++++ Extracted data

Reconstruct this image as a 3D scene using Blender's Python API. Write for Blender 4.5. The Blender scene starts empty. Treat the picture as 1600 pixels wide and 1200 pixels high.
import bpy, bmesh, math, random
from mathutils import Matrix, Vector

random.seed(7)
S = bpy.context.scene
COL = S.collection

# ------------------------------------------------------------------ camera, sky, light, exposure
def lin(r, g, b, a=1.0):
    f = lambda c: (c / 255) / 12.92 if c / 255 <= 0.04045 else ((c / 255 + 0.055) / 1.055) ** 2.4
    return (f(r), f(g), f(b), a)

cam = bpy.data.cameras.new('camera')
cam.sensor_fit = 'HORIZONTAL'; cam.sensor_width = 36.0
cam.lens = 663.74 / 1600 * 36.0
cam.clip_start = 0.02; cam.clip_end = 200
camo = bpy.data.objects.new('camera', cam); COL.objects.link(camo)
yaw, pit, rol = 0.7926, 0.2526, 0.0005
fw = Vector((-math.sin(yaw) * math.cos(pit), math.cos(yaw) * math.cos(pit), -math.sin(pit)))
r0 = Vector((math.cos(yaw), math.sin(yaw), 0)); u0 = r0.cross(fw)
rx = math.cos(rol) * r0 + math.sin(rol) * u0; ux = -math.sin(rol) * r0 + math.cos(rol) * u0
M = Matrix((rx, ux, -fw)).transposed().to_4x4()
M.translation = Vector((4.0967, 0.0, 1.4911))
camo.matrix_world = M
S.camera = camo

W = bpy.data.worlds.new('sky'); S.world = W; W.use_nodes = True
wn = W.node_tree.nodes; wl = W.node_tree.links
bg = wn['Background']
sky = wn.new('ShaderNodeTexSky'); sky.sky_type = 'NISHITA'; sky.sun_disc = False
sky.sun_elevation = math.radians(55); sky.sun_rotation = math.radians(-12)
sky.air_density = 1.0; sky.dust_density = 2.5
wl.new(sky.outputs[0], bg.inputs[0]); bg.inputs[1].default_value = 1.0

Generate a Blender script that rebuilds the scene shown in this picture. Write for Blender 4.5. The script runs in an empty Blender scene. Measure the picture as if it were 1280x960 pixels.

++++++++

§ Directions for this task:
Extract, please, the lines from the start of the entries above through the one with "from mathutils import Matrix, Vector", both included, reproducing each exactly and adding nothing.

§ Solution to the problem:
Reconstruct this image as a 3D scene using Blender's Python API. Write for Blender 4.5. The Blender scene starts empty. Treat the picture as 1600 pixels wide and 1200 pixels high.
import bpy, bmesh, math, random
from mathutils import Matrix, Vector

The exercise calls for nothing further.